Escaping special characters in regex in JavaScript

Suppose we want to use a special character literally. To do this, it must be escaped with a backslash. Let's look at examples.

Example

In the following example, the author of a regex wanted the search pattern to look like this: letter 'a', then plus sign '+', then letter 'x'. However, the code author didn't escape the character '+' and so the search pattern actually looks like this: letter 'a' one or more times, then letter 'x':

let str = 'a+x ax aax aaax'; let res = str.replace(/a+x/g, '!');

As a result, the following will be written to the variable:

'a+x ! ! !'

Example

And now the author has escaped the plus sign with a backslash. The search pattern now looks as it should be: letter 'a', then plus '+', then letter 'x'.

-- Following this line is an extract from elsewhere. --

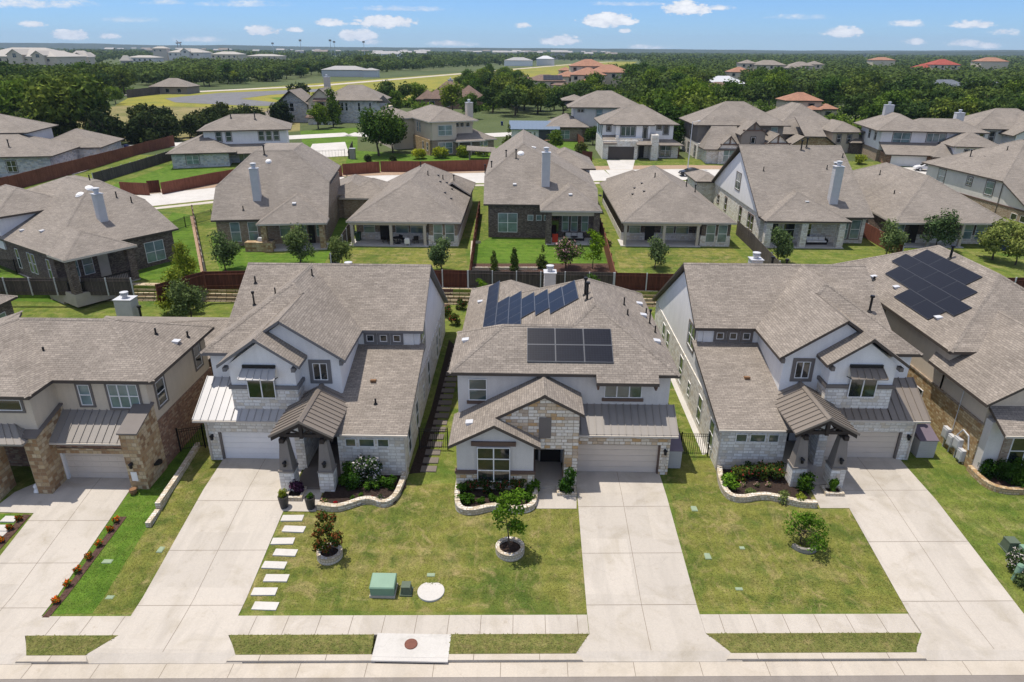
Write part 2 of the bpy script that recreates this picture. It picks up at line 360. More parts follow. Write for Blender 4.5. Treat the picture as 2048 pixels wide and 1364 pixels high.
# ---------------------------------------------------------------- house helpers
def plane_n(pts):
    n = Vector((0,0,0)); P = [Vector(p) for p in pts]
    for i in range(len(P)): n += P[i].cross(P[(i+1) % len(P)])
    n.normalize(); return n if n.z > 0 else -n
def roof(parent, polys, mats=None, th=.2, caps=True, name='roof', seam=None):
    """roof shell from sloped polygons: tiles on top, boarded soffit and fascia round every free edge, ridge and hip caps"""
    mats = mats or (M['shingle'], M['fascia'])
    mb = MB(); key = lambda p: (round(p[0], 2), round(p[1], 2), round(p[2], 2))
    edges = {}
    for pl in polys:
        n = plane_n(pl); P = [Vector(p) for p in pl]
        a = Vector((0,0,0))
        for i in range(len(P)): a += P[i].cross(P[(i+1) % len(P)])
        if a.z < 0: P = P[::-1]
        mb.poly(P, 0); mb.poly([p-Vector((0,0,th)) for p in P[::-1]], 1)
        for i in range(len(P)):
            p, q = P[i], P[(i+1) % len(P)]
            edges.setdefault(frozenset((key(p), key(q))), []).append((p, q, n, sum(P, Vector((0,0,0)))/len(P)))
    for e in edges.values():
        if len(e) == 1:
            p, q = e[0][:2]; d = Vector((0,0,th)); mb.poly([q, p, p-d, q-d], 1)
        elif len(e) == 2 and caps:
            (p, q, n1, c1), (_, _, n2, c2) = e[:2]
            if (c2-p).dot(n1) < -.02:    # convex: lay a cap along it
                dr = (q-p).normalized()
                for n, c in ((n1, c1), (n2, c2)):
                    s = n.cross(dr); s = s if s.dot(c-p) > 0 else -s
                    l = (n1+n2).normalized()*.035
                    pts = [p+l, q+l, q+s*.17+n*.02, p+s*.17+n*.02]
                    mb.poly(pts if plane_n(pts).dot((pts[1]-pts[0]).cross(pts[2]-pts[0])) > 0 else pts[::-1], 0)
    return mb.build(name, list(mats), parent)
def metal_roof(parent, quad, mat, th=.12, step=.42, name='metal_roof', extra=()):
    """standing-seam sheet: quad = eave left, eave right, top right, top left"""
    mb = MB()
    for q in [quad]+list(extra):
        a, b, c, d = [Vector(p) for p in q]; n = plane_n(q)
        mb.slab([a, b, c, d], (0,0,-th), 0)
        L = max((b-a).length, (c-d).length); k = max(1, int(L/step))
        for i in range(k+1):
            t = i/k; p = a.lerp(b, t); r = d.lerp(c, t)
            if (r-p).length < .2: continue
            u = (b-a).normalized()*.02
            mb.hexa([p-u, p+u, r+u, r-u, p-u+n*.055, p+u+n*.055, r+u+n*.055, r-u+n*.055], 0)
    return mb.build(name, mat, parent)
AX = {'F': (Vector((1,0,0)), Vector((0,-1,0))), 'B': (Vector((1,0,0)), Vector((0,1,0))),
      'L': (Vector((0,1,0)), Vector((-1,0,0))), 'R': (Vector((0,1,0)), Vector((1,0,0)))}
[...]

let str = 'a+x ax aax aaax'; let res = str.replace(/a\+x/g, '!');

As a result, the following will be written to the variable:

'! ax aax aaax'

Example

In this example, the pattern looks like this: letter 'a', then dot '.', then letter 'x'⁅/r]:

let str = 'a.x abx azx'; let res = str.replace(/a\.x/g, '!');

As a result, the following will be written to the variable:

'! abx azx'

Example

And in the following example, the author forgot to escape the slash and all substrings fell under the regex, since an unescaped dot denotes any character:

let str = 'a.x abx azx'; let res = str.replace(/a.x/g, '!');

As a result, the following will be written to the variable:

'! ! !'

Comment

Please note that if you forget the backslash for a dot (when it should denote itself) - this may not even be noticed:

'a.x'.replace(/a.x/g, '!'); // returns '!', as we wanted

Visually it works correctly (because the dot denotes any character, including the usual dot '.'). But if we change the string in which the replacements occur, we will see our mistake:

'a.x abx azx'.replace(/a.x/g, '!'); // returns '! ! !', but '! abx azx' was expected

List of special and regular characters

If you escape an ordinary character - nothing terrible will happen - it will still denote itself. Exception - numbers, they cannot be escaped.

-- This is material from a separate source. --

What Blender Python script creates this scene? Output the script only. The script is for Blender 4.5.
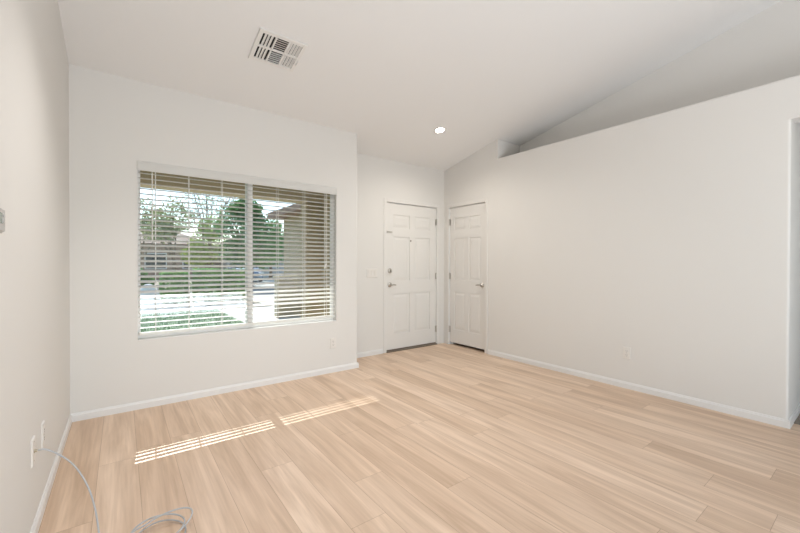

Often there is doubt whether a given character is special. Some go so far as to escape all suspicious characters in a row. However, this is bad practice (cluttering up the regex with backslashes).

The following are special characters: $ ^ . * + ? \ / {} [] () |

The following aren't special characters: @ : , ' " ; - _ = < > % # ~ `& !

Practical tasks

Given a string:

let str = 'a.a aba aea';

Write a regex that matches the string 'a.a' without capturing the rest.

Given a string:

let str = '2+3 223 2223';

Write a regex that matches the string '2+3' without capturing the rest.

Given a string:

let str = '23 2+3 2++3 2+++3 345 567';

Write a regex that matches the '2+3', '2++3', '2+++3' strings without capturing the rest (there can be any number of +).

Given a string:

let str = '23 2+3 2++3 2+++3 445 677';

Write a regex that matches the '23', '2+3', '2++3', '2+++3' strings without capturing the rest.

Given a string:

let str = '*+ *q+ *qq+ *qqq+ *qqq qqq+';

Write a regex that matches the '*q+', '*qq+', '*qqq+' strings without capturing the rest.

Given a string:

let str = '[abc] {abc} abc (abc) [abc]';

Write a regex that matches strings in square brackets and replaces them with '!'.